* **Problem description**
Return the lines below exactly, from the first line to the line that contains "for o in list(bpy.data.objects): bpy.data.objects.remove(o)". Leave out pictures.

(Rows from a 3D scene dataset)
-- Begin --

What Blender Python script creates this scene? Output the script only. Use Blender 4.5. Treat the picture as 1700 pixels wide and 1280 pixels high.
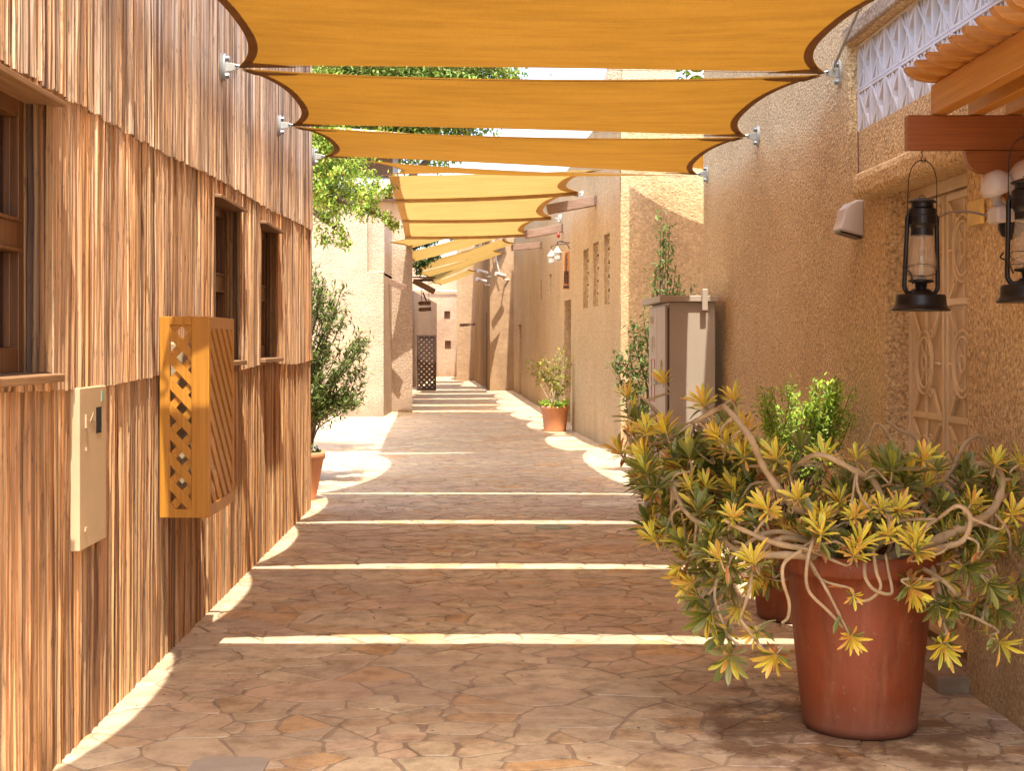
import bpy, math, random
from mathutils import Vector, Matrix, noise
R = math.radians
random.seed(7)
sc = bpy.context.scene
for o in list(bpy.data.objects): bpy.data.objects.remove(o)

# ---------------------------------------------------------------- camera, sky, sun, exposure
cd = bpy.data.cameras.new('camera'); cam = bpy.data.objects.new('camera', cd); sc.collection.objects.link(cam)
cam.location = (0, 0, 1.5); cam.rotation_euler = (R(90), 0, 0)
cd.lens = 50; cd.sensor_width = 36; cd.shift_y = -70/1700; cd.clip_start = .05; cd.clip_end = 500
sc.camera = cam
SD = Vector((-.070, .41, -1)).normalized()          # direction the sunlight travels
elev = math.asin(-SD.z); azim = math.atan2(-SD.x, -SD.y)
w = bpy.data.worlds.new('World'); sc.world = w; w.use_nodes = True
nt = w.node_tree; bg = nt.nodes['Background']
sky = nt.nodes.new('ShaderNodeTexSky'); sky.sky_type = 'NISHITA'; sky.sun_disc = False
sky.sun_elevation = elev; sky.sun_rotation = azim; sky.dust_density = 3.6; sky.air_density = 1.0
nt.links.new(sky.outputs[0], bg.inputs[0]); bg.inputs[1].default_value = .15
sl = bpy.data.lights.new('sun', 'SUN'); so = bpy.data.objects.new('sun', sl); sc.collection.objects.link(so)
sl.energy = 2.0; sl.angle = R(.5); sl.color = (1, .95, .87)
so.rotation_euler = SD.to_track_quat('-Z', 'Y').to_euler(); so.location = (0, 0, 20)
sc.view_settings.view_transform = 'Standard'; sc.view_settings.look = 'None'
sc.view_settings.exposure = 2.28; sc.view_settings.gamma = 1
F = 50/36*1700
def P(px, py, D): return Vector(((px-850)/F*D, D, 1.5+(570-py)/F*D))
def XP(px, D): return (px-850)/F*D
def ZP(py, D): return 1.5+(570-py)/F*D

# ---------------------------------------------------------------- helpers
class MB:
    def __init__(s): s.v = []; s.f = []; s.c = []; s.col = (1, 1, 1)
    def add(s, vs, fs, cols=None):
        n = len(s.v); s.v += [tuple(p) for p in vs]
        s.c += cols if cols else [s.col]*len(vs)
        s.f += [tuple(i+n for i in f) for f in fs]
    def quad(s, a, b, c, d): s.add([a, b, c, d], [(0, 1, 2, 3)])
    def box(s, x0, x1, y0, y1, z0, z1):
        s.hexa([(x0, y0, z0), (x1, y0, z0), (x1, y1, z0), (x0, y1, z0), (x0, y0, z1), (x1, y0, z1), (x1, y1, z1), (x0, y1, z1)])
    def hexa(s, v): s.add(v, [(3, 2, 1, 0), (4, 5, 6, 7), (0, 1, 5, 4), (1, 2, 6, 5), (2, 3, 7, 6), (3, 0, 4, 7)])
    def bar(s, a, b, w, h, up=(0, 0, 1), bev=0):
        a = Vector(a); b = Vector(b); d = (b-a).normalized(); up = Vector(up)
        x = d.cross(up)
        if x.length < 1e-4: x = d.cross(Vector((0, 1, 0)))
        x.normalize(); y = x.cross(d)
        if bev:
            q = [(-w/2+bev, -h/2), (w/2-bev, -h/2), (w/2, -h/2+bev), (w/2, h/2-bev), (w/2-bev, h/2), (-w/2+bev, h/2), (-w/2, h/2-bev), (-w/2, -h/2+bev)]
        else: q = [(-w/2, -h/2), (w/2, -h/2), (w/2, h/2), (-w/2, h/2)]
        n = len(q)
        vs = [a+x*i+y*j for i, j in q]+[b+x*i+y*j for i, j in q]
        s.add(vs, [tuple(range(n))[::-1], tuple(range(n, 2*n))]+[(i, (i+1) % n, n+(i+1) % n, n+i) for i in range(n)])
    def tube(s, pts, rs, n=7, cap=True, closed=False):
        pts = [Vector(p) for p in pts]; m = len(pts)
        if not hasattr(rs, '__len__'): rs = [rs]*m
        vs = []; ref = None
        for i, p in enumerate(pts):
            if closed: t = pts[(i+1) % m]-pts[i-1]
            else: t = (pts[min(i+1, m-1)]-pts[max(i-1, 0)])
            if t.length < 1e-7: t = Vector((0, 0, 1))
            t.normalize()
            if ref is None:
                ref = Vector((0, 0, 1)) if abs(t.z) < .9 else Vector((1, 0, 0))
            u = ref-t*ref.dot(t)
            if u.length < 1e-4: u = t.orthogonal()
            u.normalize(); ref = u; w_ = t.cross(u)
            for k in range(n):
                a = 2*math.pi*k/n; vs.append(p+(u*math.cos(a)+w_*math.sin(a))*rs[i])
        fs = []
        for i in range(m if closed else m-1):
            j = (i+1) % m
            for k in range(n): fs.append((i*n+k, i*n+(k+1) % n, j*n+(k+1) % n, j*n+k))
        if cap and not closed: fs += [tuple(range(n))[::-1], tuple(range((m-1)*n, m*n))]
        s.add(vs, fs)
    def lathe(s, prof, c=(0, 0, 0), n=32, axis='z'):
        c = Vector(c); vs = []
        for r, z in prof:
            for k in range(n):
                a = 2*math.pi*k/n
                p = Vector((r*math.cos(a), r*math.sin(a), z))
                if axis == 'y': p = Vector((p.x, p.z, p.y))
                if axis == 'x': p = Vector((p.z, p.x, p.y))
                vs.append(c+p)
        fs = [(i*n+k, i*n+(k+1) % n, (i+1)*n+(k+1) % n, (i+1)*n+k) for i in range(len(prof)-1) for k in range(n)]
        s.add(vs, fs)
    def prism(s, poly, fn, d0, d1):
        """poly 2-D list, fn(a,b,depth)->3-D"""
        n = len(poly)
        vs = [fn(a, b, d0) for a, b in poly]+[fn(a, b, d1) for a, b in poly]
        s.add(vs, [tuple(range(n)), tuple(range(n, 2*n))[::-1]]+[(i, i+n, (i+1) % n+n, (i+1) % n) for i in range(n)])
    def build(s, name, mat, parent=None, smooth=False, origin=None, bevel=0, recalc=True):
        off = Vector((0, 0, 0))
        if parent is not None: off = WL[parent.name]
        elif origin is not None: off = Vector(origin)
        me = bpy.data.meshes.new(name)
        me.from_pydata([(a-off.x, b-off.y, c-off.z) for a, b, c in s.v], [], s.f); me.update()
        ca = me.color_attributes.new('Col', 'FLOAT_COLOR', 'POINT')
        flat = []
        for c in s.c: flat += [c[0], c[1], c[2], 1]
        ca.data.foreach_set('color', flat)
        if recalc:
            import bmesh
            bm = bmesh.new(); bm.from_mesh(me); bmesh.ops.recalc_face_normals(bm, faces=bm.faces); bm.to_mesh(me); bm.free()
        if smooth: me.polygons.foreach_set('use_smooth', [True]*len(me.polygons))
        me.materials.append(mat)
        o = bpy.data.objects.new(name, me); sc.collection.objects.link(o)
        if parent is not None: o.parent = parent; WL[o.name] = off
        else: o.location = off; WL[o.name] = off
        if bevel:
            b = o.modifiers.new('bevel', 'BEVEL'); b.width = bevel; b.segments = 2; b.limit_method = 'ANGLE'; b.angle_limit = R(40)
        return o
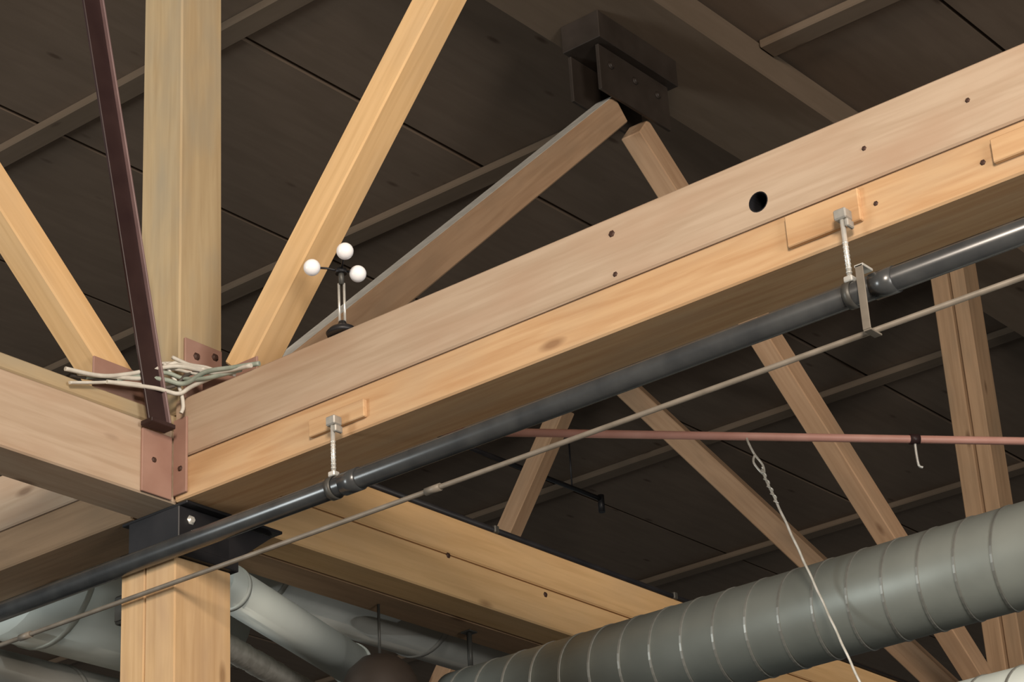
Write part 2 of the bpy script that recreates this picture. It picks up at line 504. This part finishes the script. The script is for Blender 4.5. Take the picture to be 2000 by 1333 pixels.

-- End --

* **Result of the exercise**
What Blender Python script creates this scene? Output the script only. Use Blender 4.5. Treat the picture as 1700 pixels wide and 1280 pixels high.
import bpy, math, random
from mathutils import Vector, Matrix, noise
R = math.radians
random.seed(7)
sc = bpy.context.scene
for o in list(bpy.data.objects): bpy.data.objects.remove(o)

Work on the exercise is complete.